Sunday, November 23, 2008

Other People's Money (Part II)

We're taught in grade school that democracy isn't a perfect system, but that it's the best system to determine the will of the people. The publicly-funded Valley Metro Light Rail in metropolitan Phoenix, scheduled to open in December 2008, is an example of democracy in action at the local level, and now at the national level since Phoenix Mayor Gordon wants US taxpayers to subsidize it.

Democracy isn't perfect at determining the true will of the people and the history of the referendums to fund the Valley Metro Light Rail shows some of the difficulties our democratic system encounters:

  • In 1989, Maricopa county voters got it wrong, they said no to a sales tax to fund light rail by a margin of 61 percent to 39 percent.
  • In 1994, Maricopa county voters got it wrong again when they rejected Proposition 400, another attempt to fund light rail.
  • In 1997, Phoenix voters got closer to getting it right ; they were evenly divided, but the proposition to fund light rail failed again 50.2 to 49.8 percent.
  • In March 2000, Phoenix voters finally figured it out and approved light rail funding 65 to 35 percent.

In 2003, nine years after the original county-wide vote ended in failure, a resurrected Proposition 400 was planned for the 2004 ballot. Since the voters don't always get it right, at a December 7-9, 2003 conference in Tempe, AZ, politicians, contractors, and transportation lobbyists met to compare notes on how to market light rail to voters to make sure the voters would get it right this time.

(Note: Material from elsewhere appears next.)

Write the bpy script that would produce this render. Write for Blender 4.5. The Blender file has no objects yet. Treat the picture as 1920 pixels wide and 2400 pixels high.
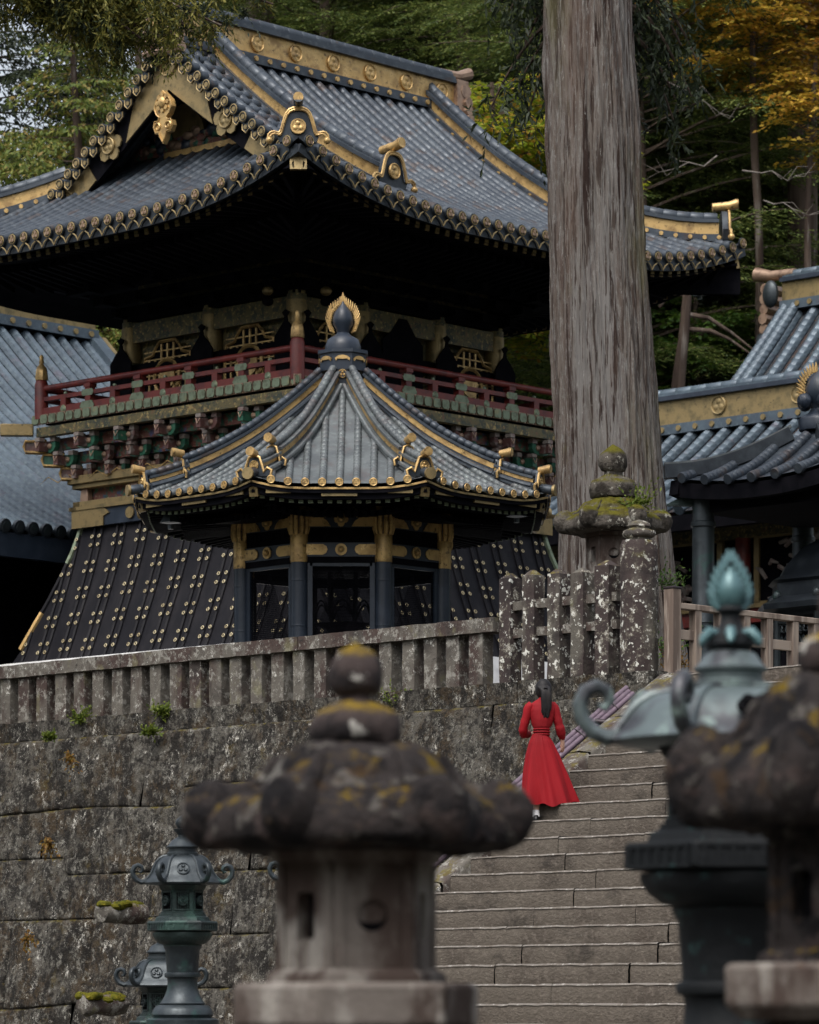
import bpy, math, random
import numpy as np
from mathutils import Vector, Matrix, noise as mnoise
R=math.radians; PI=math.pi
random.seed(7)
S=bpy.context.scene; COL=S.collection
FPX=9000.0; HOR=2368.0; EYE=1.6
def W(x,y,D): return Vector(((x-960)/FPX*D, D, EYE+(HOR-y)/FPX*D))
# ---------------------------------------------------------------- materials
def mk(name,base,layers=(),rough=.7,metal=0.,bump=None,spec=.5,island=None,transl=0.,rl=None):
    m=bpy.data.materials.new(name); m.use_nodes=True; nt=m.node_tree; N=nt.nodes; L=nt.links; N.clear()
    out=N.new('ShaderNodeOutputMaterial'); p=N.new('ShaderNodeBsdfPrincipled')
    p.inputs['Roughness'].default_value=rough; p.inputs['Metallic'].default_value=metal
    p.inputs['Specular IOR Level'].default_value=spec
    tc=N.new('ShaderNodeTexCoord'); oi=N.new('ShaderNodeObjectInfo')
    mu=N.new('ShaderNodeMath'); mu.operation='MULTIPLY'; mu.inputs[1].default_value=37.; L.new(oi.outputs['Random'],mu.inputs[0])
    va=N.new('ShaderNodeVectorMath'); va.operation='ADD'; L.new(tc.outputs['Object'],va.inputs[0]); L.new(mu.outputs[0],va.inputs[1])
    co=va.outputs[0]
    def tex(s,st=(1,1,1),d=6,t='n',ro=.6):
        mp=N.new('ShaderNodeMapping'); mp.inputs['Scale'].default_value=st; L.new(co,mp.inputs['Vector'])
        if t=='v':
            x=N.new('ShaderNodeTexVoronoi'); x.inputs['Scale'].default_value=s; L.new(mp.outputs[0],x.inputs['Vector']); return x.outputs['Distance']
        if t=='e':
            x=N.new('ShaderNodeTexVoronoi'); x.feature='DISTANCE_TO_EDGE'; x.inputs['Scale'].default_value=s; L.new(mp.outputs[0],x.inputs['Vector']); return x.outputs['Distance']
        x=N.new('ShaderNodeTexNoise'); x.inputs['Scale'].default_value=s; x.inputs['Detail'].default_value=d; x.inputs['Roughness'].default_value=ro
        L.new(mp.outputs[0],x.inputs['Vector']); return x.outputs['Fac']
    def ramp(v,lo,hi):
        r=N.new('ShaderNodeMapRange'); r.interpolation_type='SMOOTHSTEP'; r.inputs['From Min'].default_value=lo; r.inputs['From Max'].default_value=hi
        L.new(v,r.inputs['Value']); return r.outputs[0]
    if island:
        g=N.new('ShaderNodeNewGeometry'); cr=N.new('ShaderNodeValToRGB'); e=cr.color_ramp.elements
        while len(e)<len(island): e.new(.5)
        for i,c in enumerate(island): e[i].position=i/(len(island)-1); e[i].color=(*c,1)
        L.new(g.outputs['Random Per Island'],cr.inputs[0]); col=cr.outputs[0]
    else:
        rg=N.new('ShaderNodeRGB'); rg.outputs[0].default_value=(*base,1); col=rg.outputs[0]
    for l in layers:
        f=ramp(tex(l.get('s',3),l.get('st',(1,1,1)),l.get('d',6),l.get('t','n'),l.get('ro',.6)),l.get('lo',.4),l.get('hi',.6))
        if 'up' in l:
            g=N.new('ShaderNodeNewGeometry'); sx=N.new('ShaderNodeSeparateXYZ'); L.new(g.outputs['Normal'],sx.inputs[0])
            f2=ramp(sx.outputs['Z'],*l['up']); q=N.new('ShaderNodeMath'); q.operation='MULTIPLY'; L.new(f,q.inputs[0]); L.new(f2,q.inputs[1]); f=q.outputs[0]
        if l.get('f',1)!=1:
            q=N.new('ShaderNodeMath'); q.operation='MULTIPLY'; L.new(f,q.inputs[0]); q.inputs[1].default_value=l['f']; f=q.outputs[0]
        mx=N.new('ShaderNodeMix'); mx.data_type='RGBA'; L.new(f,mx.inputs['Factor']); L.new(col,mx.inputs['A']); mx.inputs['B'].default_value=(*l['c'],1); col=mx.outputs['Result']
    L.new(col,p.inputs['Base Color'])
    if rl:
        rr=ramp(tex(rl[0]),.3,.7); r2=N.new('ShaderNodeMapRange'); r2.inputs['To Min'].default_value=rl[1]; r2.inputs['To Max'].default_value=rl[2]; L.new(rr,r2.inputs['Value']); L.new(r2.outputs[0],p.inputs['Roughness'])
    if bump:
        for i,b in enumerate(bump if isinstance(bump[0],tuple) else (bump,)):
            bn=N.new('ShaderNodeBump'); bn.inputs['Strength'].default_value=b[1]; bn.inputs['Distance'].default_value=b[2]
            L.new(tex(b[0],b[3] if len(b)>3 else (1,1,1),8,b[4] if len(b)>4 else 'n'),bn.inputs['Height'])
            if i: L.new(last.outputs[0],bn.inputs['Normal'])
            last=bn
        L.new(last.outputs[0],p.inputs['Normal'])
    if transl:
        tr=N.new('ShaderNodeBsdfTranslucent'); L.new(col,tr.inputs[0]); ms=N.new('ShaderNodeMixShader'); ms.inputs[0].default_value=transl
        L.new(p.outputs[0],ms.inputs[1]); L.new(tr.outputs[0],ms.inputs[2]); L.new(ms.outputs[0],out.inputs[0])
    else: L.new(p.outputs[0],out.inputs[0])
    return m
def D_(**k): return k
M={}
M['tile']=mk('roof_tile',(.032,.042,.056),[D_(c=(.065,.08,.096),s=1.3,lo=.4,hi=.7,f=.7),D_(c=(.125,.142,.152),s=9,lo=.52,hi=.75,f=.6),D_(c=(.05,.035,.03),s=2.2,lo=.56,hi=.66,f=.75)],rough=.42,metal=.3,bump=(14,.1,.01),spec=.5,rl=(5,.36,.6))
M['valley']=mk('dirty_painted_shade_valley_tile',(.022,.025,.03),[D_(c=(.05,.055,.06),s=7,lo=.5,hi=.65),D_(c=(.055,.032,.024),s=1.1,lo=.5,hi=.6,d=9,ro=.75),D_(c=(.10,.06,.04),s=22,lo=.6,hi=.66,d=4,f=.6)],rough=.8,bump=(24,.8,.02),spec=.2)  # valley dirt and needles, base darkened to paint shade between the rolls
M['tile_light']=mk('worn_roof_tile',(.085,.096,.102),[D_(c=(.15,.168,.172),s=2.,lo=.4,hi=.65,f=.8),D_(c=(.10,.085,.085),s=3.3,lo=.5,hi=.7,f=.7),D_(c=(.22,.26,.25),s=14,lo=.52,hi=.72,f=.6)],rough=.5,metal=.25,bump=(14,.3,.02),spec=.5)
M['tile_blue']=mk('blue_copper_tile',(.06,.083,.107),[D_(c=(.10,.137,.17),s=1.6,lo=.4,hi=.7,f=.8),D_(c=(.09,.085,.11),s=2.5,lo=.55,hi=.7,f=.7),D_(c=(.14,.19,.21),s=12,lo=.5,hi=.72,f=.5)],rough=.45,metal=.3,bump=(14,.2,.02),spec=.55)
M['tile_dark']=mk('dark_copper',(.022,.028,.036),[D_(c=(.045,.055,.065),s=4,lo=.4,hi=.7)],rough=.4,metal=.4,bump=(9,.2,.01))
M['gold']=mk('gold_leaf',(.54,.36,.145),[D_(c=(.30,.19,.08),s=5,lo=.45,hi=.66,f=.9),D_(c=(.09,.06,.03),s=13,lo=.57,hi=.68,f=.85)],rough=.4,metal=.5,bump=(30,.35,.012),rl=(8,.25,.55))
M['gold_dull']=mk('dull_gilt_bronze',(.29,.215,.10),[D_(c=(.14,.115,.06),s=5,lo=.45,hi=.7,f=.8),D_(c=(.06,.055,.035),s=12,lo=.58,hi=.72,f=.8)],rough=.45,metal=.55,bump=(26,.4,.012))
M['copper']=mk('copper_leaf',(.33,.225,.16),[D_(c=(.17,.11,.08),s=6,lo=.45,hi=.7)],rough=.42,metal=.5,bump=(20,.3,.01))
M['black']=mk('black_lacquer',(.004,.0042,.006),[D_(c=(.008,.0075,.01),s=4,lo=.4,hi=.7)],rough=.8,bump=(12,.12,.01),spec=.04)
M['stud']=mk('pale_gilt_nail',(.66,.57,.36),[D_(c=(.4,.32,.18),s=9,lo=.45,hi=.65)],rough=.45,metal=.3)
M['stepworn_lit']=mk('worn_step_edge_painted_skylight',(.155,.14,.122),[D_(c=(.10,.085,.07),s=5,lo=.45,hi=.65),D_(c=(.36,.34,.31),s=22,lo=.55,hi=.7)],rough=.9,bump=(40,.5,.01),spec=.2)  # worn treads, paled to paint the sky light on their front edges
M['blackwood']=mk('black_stained_board',(.009,.009,.012),[D_(c=(.018,.017,.02),s=3,st=(1,1,.25),lo=.4,hi=.7),D_(c=(.05,.045,.045),s=26,lo=.66,hi=.74,f=.3)],rough=.6,bump=(8,.3,.02),spec=.14)
M['bluelacq']=mk('blue_black_lacquer',(.014,.022,.036),[D_(c=(.026,.036,.055),s=3,lo=.4,hi=.7)],rough=.4,bump=(8,.15,.01))
M['red']=mk('vermilion_lacquer',(.16,.024,.018),[D_(c=(.085,.016,.016),s=4,lo=.42,hi=.68),D_(c=(.2,.06,.04),s=20,lo=.62,hi=.75,f=.5)],rough=.45,bump=(9,.2,.01))
M['verdigris']=mk('verdigris_bronze',(.20,.25,.17),[D_(c=(.12,.14,.09),s=9,lo=.45,hi=.65),D_(c=(.28,.27,.15),s=4,lo=.55,hi=.7)],rough=.5,metal=.35,bump=(22,.4,.01))
M['panelgold']=mk('painted_gilt_panel',(.13,.11,.05),[D_(c=(.045,.055,.04),s=7,lo=.46,hi=.58,d=9,ro=.7),D_(c=(.34,.25,.10),s=15,lo=.57,hi=.61,d=7),D_(c=(.20,.08,.05),s=13,lo=.58,hi=.68,f=.7),D_(c=(.03,.035,.04),s=20,lo=.6,hi=.7,f=.7)],rough=.5,metal=.25,bump=(26,.5,.015))
M['carving']=mk('painted_carving',(.16,.06,.045),[D_(c=(.035,.13,.085),s=9,lo=.5,hi=.56),D_(c=(.35,.30,.2),s=16,lo=.6,hi=.66,f=.8),D_(c=(.05,.08,.2),s=6,lo=.58,hi=.64,f=.8)],rough=.5,bump=(18,.8,.03))
M['arm_green']=mk('green_bracket_paint',(.02,.10,.06),[D_(c=(.01,.04,.03),s=6,lo=.45,hi=.65),D_(c=(.22,.2,.15),s=11,lo=.62,hi=.7)],rough=.5,bump=(12,.2,.01))
M['arm_brown']=mk('brown_bracket_paint',(.10,.045,.04),[D_(c=(.19,.16,.15),s=7,lo=.5,hi=.6),D_(c=(.03,.02,.02),s=5,lo=.5,hi=.7)],rough=.5,bump=(12,.2,.01))
M['offwhite']=mk('bone_white_paint',(.22,.19,.17),[D_(c=(.18,.12,.11),s=8,lo=.48,hi=.66)],rough=.55)
M['plaster']=mk('white_plaster',(.78,.78,.78),[D_(c=(.6,.6,.6),s=3,lo=.45,hi=.7)],rough=.8)
LICH=[D_(c=(.055,.043,.030),s=1.7,lo=.42,hi=.62),D_(c=(.028,.026,.024),s=.9,lo=.48,hi=.66,f=.85),D_(c=(.15,.14,.118),s=7,lo=.5,hi=.6,d=9,ro=.72),D_(c=(.42,.40,.36),s=4.2,lo=.585,hi=.625,d=10,ro=.75),D_(c=(.11,.075,.028),s=2.6,lo=.56,hi=.7,f=.7)]
MOSS=D_(c=(.10,.08,.012),s=6,lo=.49,hi=.6,up=(.35,.8),d=10,ro=.75,f=.85)
M['wallstone']=mk('lichened_wall_stone',(.088,.082,.071),[D_(c=(.05,.036,.022),s=1.6,lo=.44,hi=.6,d=10,ro=.75),D_(c=(.018,.0165,.015),s=4.5,st=(1,1,.7),lo=.47,hi=.53,d=11,ro=.8,f=.92),D_(c=(.012,.011,.010),s=.7,lo=.52,hi=.66,f=.7),D_(c=(.17,.163,.142),s=8,lo=.535,hi=.575,d=11,ro=.85),D_(c=(.014,.013,.012),s=17,lo=.55,hi=.59,d=8,ro=.75,f=.85),D_(c=(.62,.60,.54),s=4.2,st=(1,1,.85),lo=.572,hi=.598,d=14,ro=.9),D_(c=(.075,.055,.016),s=2.3,lo=.56,hi=.66,d=10,ro=.8,f=.7),MOSS],rough=.92,bump=((11,1.,.06),(45,.8,.02)),spec=.15)
M['fencestone']=mk('lichened_fence_stone',(.115,.105,.09),[D_(c=(.06,.042,.037),s=2.2,st=(1,1,.5),lo=.42,hi=.6),D_(c=(.035,.031,.029),s=1.3,lo=.52,hi=.7,f=.8),D_(c=(.235,.225,.2),s=8,lo=.52,hi=.58,d=10,ro=.8),D_(c=(.03,.026,.024),s=12,lo=.56,hi=.61,d=8,ro=.75,f=.8),D_(c=(.6,.59,.54),s=6,lo=.578,hi=.6,d=13,ro=.87),D_(c=(.16,.15,.085),s=2.6,st=(1,1,.8),lo=.58,hi=.7,f=.6),MOSS],rough=.9,bump=((12,.6,.03),(60,.4,.008)),spec=.2)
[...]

The politicians included former Phoenix mayor Skip Rimsza, Mayor Gordon's former boss and predecessor, Peggy Bilsten, former city council member, a Tempe city council member, and various government bureaucrats from other cities with transportation initiatives past and pending. Conference attendees were told, “If at first you don’t succeed, try, try again ... they’ll come around eventually.” Strategies to divide and conquer and keep putting up referendums until they pass, and lessons learned from past referendums in other cities were presented.

Unlike its 1994 predecessor, in 2004 the marketing worked. Maricopa County voters passed Proposition 400 by a 58-42 percent margin and established funding for several future projects including highways and mass transit.

As we all learn in grade school, democracy isn't perfect at determining the true will of the people. What we aren't taught in grade school is that the real question is not, what's the true will of the people, but the will of which people?

light rail

Mayor Gordon (seated right), former mayor Rimsza (back row, 3rd from left), and other light rail advocates after funding available

Timeline of Light Rail in Metropolitan Phoenix

1989: ValTrans - Regional rejected

1994: Proposition 400 - Regional rejected

1996: Proposition 400 - Tempe passed

1997: Proposition 1 - Phoenix and Scottsdale rejected

1998: Question #1 - Chandler rejected

1998: Qualify of Life Tax - Mesa passed

2000: Proposition 2000 - Phoenix passed

2001: Proposition 402 - Glendale passed

2004: Proposition 400 - Regional passed

2008: Mayor Gordon ask for US taxpayers to help Phoenix with revenue and infrastructure problems

1 comment:

Mr. V. said...

I agree with you that democracy is not all that it’s cracked up to be, especially when we entrust it to politicians, whether in Washington or in our own cities. As one of them (Tip O’Neill, the 55th Speaker of the U.S. House of Representatives) famously remarked, “All politics is local.” What he should have said is “All politics is loco.”

As for Madeleine Albright’s indefensible rationale for the sanctions imposed on Iraq by the U.S. and British governments, resulting in the death of 500,000 children, I am reminded of Theodore Roosevelt’s justification for the slaughter and forced removal of Native Americans from their lands. In The Winning of the West, he argued that “the displacement or submersion of savage and barbaric peoples” was necessary for the advancement of the American continent; otherwise, he claimed, it would be “nothing but a game preserve for squalid savages.”

Similarly, speaking before the Peel Commission of 1936-1937, Winston Churchill justified the expulsion of the Palestinians from their land. He maintained that no “wrong has been done to these people by the fact that a stronger race, a higher grade race, or at any rate, a more worldly-wise race, to put it that way, has come in and taken their place.”

Thus, Madeleine is merely one of the wielders of power who subscribes to the notion that “the ends justify the means.”

Your blog is good; it makes me think. It also reinforces my belief that “change” is an illusion—“the more things change, the more they remain the same” or, as Lampedusa spins it, “If we want things to stay as they are, things will have to change” (The Leopard).